The well-known politician Levko Lukyanenko, who talks in the film about the last years of Tykhy’s life in the labour camp, asks the viewers to reread Oleksa’s works to understand that there is no anti-Soviet agitation there. Tykhy wrote only about the Ukrainian language and culture.

The authorities nonetheless virtually murdered the political prisoner. How else could one interpret the words of the prison doctor after an operation which made a normal illness of the stomach tract incurable: “Your life will be short and full of pain”,

The man was “inconvenient” to the authorities who labelled him a particularly dangerous repeat offender and killed him.

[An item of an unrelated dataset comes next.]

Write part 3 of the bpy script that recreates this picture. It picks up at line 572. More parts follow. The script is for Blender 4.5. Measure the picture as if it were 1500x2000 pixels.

However, Ukraine did not forget her son. The film ends with the moving shots of the reburial on 19 November 1989 of Oleksa Tykhy, Vasyl Stus and Yuri Lytvyn in Baikove Cemetery in Kyiv.  Then it seemed that the entire country carried on its shoulders these three coffins along Khreshchatik, past Sofia and Vladimir cathedrals, to their rest.

The authors of the documentary believe that Oleksa Tykhy’s legacy is very important today when the question of Ukrainian self-identity has become an acute issue, when it is time to defend our native language, culture and country.